UPDATE: July 3, 2019: Twenty-seven organizations — including Closed Loop Partners, the Institute of Scrap Recycling Industries (ISRI) and the Northeast Recycling Council — have signed onto the industry-led Recycle More Bags coalition since its April 2019 launch.
"By creating incentives for minimum recycled content, we can both increase plastic recycling rates and help ensure plastic bags are managed in an environmentally responsible manner," said Robin Wiener, president of ISRI, in a statement.
Dive Brief:
- More than a dozen recycling businesses and advocacy groups have signed a letter urging the Canadian federal and provincial governments to adopt recycled content mandates or procurement policies for plastic bags.
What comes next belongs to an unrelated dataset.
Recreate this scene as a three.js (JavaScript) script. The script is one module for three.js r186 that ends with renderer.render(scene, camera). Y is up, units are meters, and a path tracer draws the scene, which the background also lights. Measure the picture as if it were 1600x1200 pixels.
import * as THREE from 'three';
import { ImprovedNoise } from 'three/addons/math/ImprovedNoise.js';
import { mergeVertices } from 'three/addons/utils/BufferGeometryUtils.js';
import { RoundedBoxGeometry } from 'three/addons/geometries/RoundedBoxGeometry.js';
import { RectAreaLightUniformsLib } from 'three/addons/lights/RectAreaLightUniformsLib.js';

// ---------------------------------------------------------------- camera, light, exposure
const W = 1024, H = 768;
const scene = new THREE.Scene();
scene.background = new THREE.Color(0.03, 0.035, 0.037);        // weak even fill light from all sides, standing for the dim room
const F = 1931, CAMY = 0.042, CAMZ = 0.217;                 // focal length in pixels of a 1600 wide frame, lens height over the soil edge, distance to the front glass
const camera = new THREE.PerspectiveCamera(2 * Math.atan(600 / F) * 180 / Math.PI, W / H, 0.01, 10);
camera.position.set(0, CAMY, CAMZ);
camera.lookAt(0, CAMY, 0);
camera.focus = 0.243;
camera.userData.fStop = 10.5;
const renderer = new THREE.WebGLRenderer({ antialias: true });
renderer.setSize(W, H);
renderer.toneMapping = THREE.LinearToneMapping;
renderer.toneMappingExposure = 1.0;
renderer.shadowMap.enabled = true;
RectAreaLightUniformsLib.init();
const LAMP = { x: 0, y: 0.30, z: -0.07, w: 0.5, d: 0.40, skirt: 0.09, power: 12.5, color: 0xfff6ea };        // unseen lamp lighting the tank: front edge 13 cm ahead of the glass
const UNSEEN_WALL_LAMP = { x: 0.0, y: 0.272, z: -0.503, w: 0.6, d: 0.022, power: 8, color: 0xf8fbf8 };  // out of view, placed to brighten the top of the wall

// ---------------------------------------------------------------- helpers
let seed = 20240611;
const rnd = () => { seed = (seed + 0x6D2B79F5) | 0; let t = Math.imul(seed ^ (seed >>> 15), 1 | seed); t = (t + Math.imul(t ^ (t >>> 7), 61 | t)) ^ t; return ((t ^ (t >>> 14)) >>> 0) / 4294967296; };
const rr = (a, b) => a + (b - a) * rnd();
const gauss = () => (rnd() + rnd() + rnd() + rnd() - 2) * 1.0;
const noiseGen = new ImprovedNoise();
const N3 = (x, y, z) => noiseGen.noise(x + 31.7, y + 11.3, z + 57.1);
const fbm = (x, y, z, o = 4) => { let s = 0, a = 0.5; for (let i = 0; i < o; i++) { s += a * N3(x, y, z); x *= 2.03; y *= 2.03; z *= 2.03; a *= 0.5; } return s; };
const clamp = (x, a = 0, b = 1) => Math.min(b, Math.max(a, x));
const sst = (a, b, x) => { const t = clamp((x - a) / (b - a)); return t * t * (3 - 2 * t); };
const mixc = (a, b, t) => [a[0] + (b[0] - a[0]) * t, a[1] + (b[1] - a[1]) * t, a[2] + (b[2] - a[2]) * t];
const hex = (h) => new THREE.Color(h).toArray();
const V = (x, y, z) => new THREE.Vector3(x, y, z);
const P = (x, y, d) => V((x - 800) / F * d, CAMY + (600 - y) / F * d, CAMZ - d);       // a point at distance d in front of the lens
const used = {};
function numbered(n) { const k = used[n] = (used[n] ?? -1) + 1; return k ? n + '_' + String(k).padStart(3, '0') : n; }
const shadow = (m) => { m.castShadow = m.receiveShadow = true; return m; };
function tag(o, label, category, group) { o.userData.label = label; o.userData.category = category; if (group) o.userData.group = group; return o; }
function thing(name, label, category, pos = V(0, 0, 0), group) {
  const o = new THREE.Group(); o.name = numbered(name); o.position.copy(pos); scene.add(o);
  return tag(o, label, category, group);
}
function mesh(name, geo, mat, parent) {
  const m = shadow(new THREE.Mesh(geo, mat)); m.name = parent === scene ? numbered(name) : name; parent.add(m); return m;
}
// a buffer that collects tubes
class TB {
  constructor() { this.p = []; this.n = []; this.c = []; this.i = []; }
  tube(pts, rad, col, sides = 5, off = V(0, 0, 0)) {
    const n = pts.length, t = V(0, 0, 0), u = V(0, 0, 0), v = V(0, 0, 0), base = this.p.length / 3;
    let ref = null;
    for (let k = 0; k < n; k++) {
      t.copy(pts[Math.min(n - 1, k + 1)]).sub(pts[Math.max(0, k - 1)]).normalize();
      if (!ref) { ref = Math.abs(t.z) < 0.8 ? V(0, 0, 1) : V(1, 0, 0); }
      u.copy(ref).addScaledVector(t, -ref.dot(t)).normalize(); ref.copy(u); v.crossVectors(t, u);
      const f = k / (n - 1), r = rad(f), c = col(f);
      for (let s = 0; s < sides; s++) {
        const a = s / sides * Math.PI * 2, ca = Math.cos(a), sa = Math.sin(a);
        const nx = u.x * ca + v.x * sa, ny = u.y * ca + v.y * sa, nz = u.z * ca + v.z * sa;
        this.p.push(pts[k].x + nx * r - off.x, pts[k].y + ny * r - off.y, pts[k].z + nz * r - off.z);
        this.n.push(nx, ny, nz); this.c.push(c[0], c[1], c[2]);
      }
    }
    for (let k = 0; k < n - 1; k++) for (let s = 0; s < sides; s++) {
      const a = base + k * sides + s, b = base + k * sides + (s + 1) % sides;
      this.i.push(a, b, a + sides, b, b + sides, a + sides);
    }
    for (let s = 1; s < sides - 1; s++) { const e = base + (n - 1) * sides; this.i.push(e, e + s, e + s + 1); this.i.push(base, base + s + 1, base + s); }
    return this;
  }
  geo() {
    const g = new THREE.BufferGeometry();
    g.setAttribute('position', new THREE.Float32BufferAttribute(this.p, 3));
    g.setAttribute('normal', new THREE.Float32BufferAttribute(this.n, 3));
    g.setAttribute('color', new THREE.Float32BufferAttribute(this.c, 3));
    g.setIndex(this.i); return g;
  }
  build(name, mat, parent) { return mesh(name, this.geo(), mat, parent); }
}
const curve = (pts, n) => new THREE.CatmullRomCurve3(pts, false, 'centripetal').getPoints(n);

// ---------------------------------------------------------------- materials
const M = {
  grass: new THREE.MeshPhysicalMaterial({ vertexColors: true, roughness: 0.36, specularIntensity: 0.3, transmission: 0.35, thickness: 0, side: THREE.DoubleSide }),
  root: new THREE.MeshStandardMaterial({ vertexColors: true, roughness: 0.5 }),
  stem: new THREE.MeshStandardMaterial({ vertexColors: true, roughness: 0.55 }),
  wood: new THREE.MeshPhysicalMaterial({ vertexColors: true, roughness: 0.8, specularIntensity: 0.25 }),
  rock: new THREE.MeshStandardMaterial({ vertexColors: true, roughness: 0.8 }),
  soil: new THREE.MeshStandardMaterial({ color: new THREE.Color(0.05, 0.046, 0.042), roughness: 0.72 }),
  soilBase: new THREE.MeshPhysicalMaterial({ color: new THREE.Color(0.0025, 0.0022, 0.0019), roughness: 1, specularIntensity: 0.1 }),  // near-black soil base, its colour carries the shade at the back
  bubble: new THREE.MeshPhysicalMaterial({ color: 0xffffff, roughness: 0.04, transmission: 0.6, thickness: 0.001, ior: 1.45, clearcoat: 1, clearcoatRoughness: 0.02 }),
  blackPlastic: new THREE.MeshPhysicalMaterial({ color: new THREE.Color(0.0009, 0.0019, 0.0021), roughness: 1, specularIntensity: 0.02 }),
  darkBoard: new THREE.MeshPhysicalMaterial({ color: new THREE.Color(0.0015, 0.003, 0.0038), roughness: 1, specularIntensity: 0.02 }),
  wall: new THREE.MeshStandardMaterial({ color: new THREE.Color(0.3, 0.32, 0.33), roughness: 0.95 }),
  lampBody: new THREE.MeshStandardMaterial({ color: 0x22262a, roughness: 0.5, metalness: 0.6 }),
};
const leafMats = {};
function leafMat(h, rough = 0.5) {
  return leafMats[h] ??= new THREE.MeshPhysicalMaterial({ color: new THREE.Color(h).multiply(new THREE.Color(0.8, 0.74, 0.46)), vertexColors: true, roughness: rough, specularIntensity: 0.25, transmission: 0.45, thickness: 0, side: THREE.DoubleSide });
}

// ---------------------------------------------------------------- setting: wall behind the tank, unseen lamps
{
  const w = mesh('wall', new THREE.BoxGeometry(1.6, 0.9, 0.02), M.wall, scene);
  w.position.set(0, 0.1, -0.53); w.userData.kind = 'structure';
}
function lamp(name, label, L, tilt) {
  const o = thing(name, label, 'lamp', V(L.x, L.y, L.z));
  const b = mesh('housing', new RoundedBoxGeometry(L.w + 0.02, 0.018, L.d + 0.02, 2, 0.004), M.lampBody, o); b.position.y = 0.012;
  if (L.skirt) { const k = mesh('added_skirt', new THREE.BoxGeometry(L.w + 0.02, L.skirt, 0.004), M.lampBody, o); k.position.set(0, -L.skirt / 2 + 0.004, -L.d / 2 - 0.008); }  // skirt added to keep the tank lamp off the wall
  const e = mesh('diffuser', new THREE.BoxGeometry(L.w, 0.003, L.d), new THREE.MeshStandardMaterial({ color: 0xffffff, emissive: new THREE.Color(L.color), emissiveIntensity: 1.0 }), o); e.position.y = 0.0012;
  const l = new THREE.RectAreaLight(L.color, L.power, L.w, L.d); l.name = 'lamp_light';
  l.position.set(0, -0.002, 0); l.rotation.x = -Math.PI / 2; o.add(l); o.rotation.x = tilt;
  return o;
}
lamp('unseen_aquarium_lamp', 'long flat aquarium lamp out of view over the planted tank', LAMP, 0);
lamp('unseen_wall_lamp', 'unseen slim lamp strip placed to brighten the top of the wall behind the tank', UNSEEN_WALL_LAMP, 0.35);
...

EFS-plastics spearheaded the effort, with signatories including Sims Municipal Recycling, GDB International, FirstStar Recycling, More Recycling, Reterra and Revolution Plastics.
- The signatories want government legislation requiring the minimum recycled content in garbage bags to reach 10% by 2020, 15% by 2022 and 20% by 2024. They are advocating for minimum recycled content in plastic carryout bags to reach 10% by 2021, 15% by 2023 and 20% by 2025. The recommendations specifically encourage the use of "post-consumer" recycled plastic content.
- The letter notes that "[w]hile high-value commodities like cardboard or water bottles can still be sold domestically, lower-value commodities like plastic bags are at the greatest risk of being landfilled or incinerated." Preliminary analysis from More Recycling indicates 300,000 tons of plastic bags collected for recycling in North America last year may have been disposed due to lack of markets.
Dive Insight:
The signatories drafted the letter in light of a collapse in plastic export markets — specifically, market changes prompted by China's material import regulations — and rising public concern about plastic waste in the environment. Creating more demand for material such as plastic bags, agricultural film, boat wrap and post-commercial pallet wrap could potentially address both challenges.
With oil production expected to increase in the near future and make virgin plastic even more affordable, the letter's signatories see cause for concern that new North American demand won't come online quickly enough to make up for declining export options. They note that bags are made of a highly-recyclable resin that can be processed many times without losing its integrity. As with other commodities, identifying domestic plastic resin end markets has taken a higher priority following China's material import bans and tightened contamination standard.
The letter states that recycled content mandates are a direct market-driven approach to encourage the recycling industry's growth. While some prefer voluntary corporate recycled content commitments to government mandates, the signatories believe this is unlikely to drive real change. The letter suggests that plastic bag recycled content mandates would lessen reliance on material export markets, reduce plastic litter, reduce carbon emissions by replacing the use of virgin plastic and boost circular economic development.
The signatories cite several examples of North American government recycling mandates as guidelines for successful legislation. California has a requirement that plastic garbage bags contain 10% recycled content, and the Washington State Senate in March passed a plastic bag ban bill that would require paper bags and reusable plastic bags to contain at least 40% recycled material.
Although some recycling and environmental advocates have urged plastic bag bans as a more viable solution, the signatories' letter instead requests better plastic bag recyclability and content standards. The blending of those two aspects — considered by some industry participants to be a best practice for achieving a circular economy — makes the proposed recyclable content mandates not just an environmental strategy, but an economic one as well.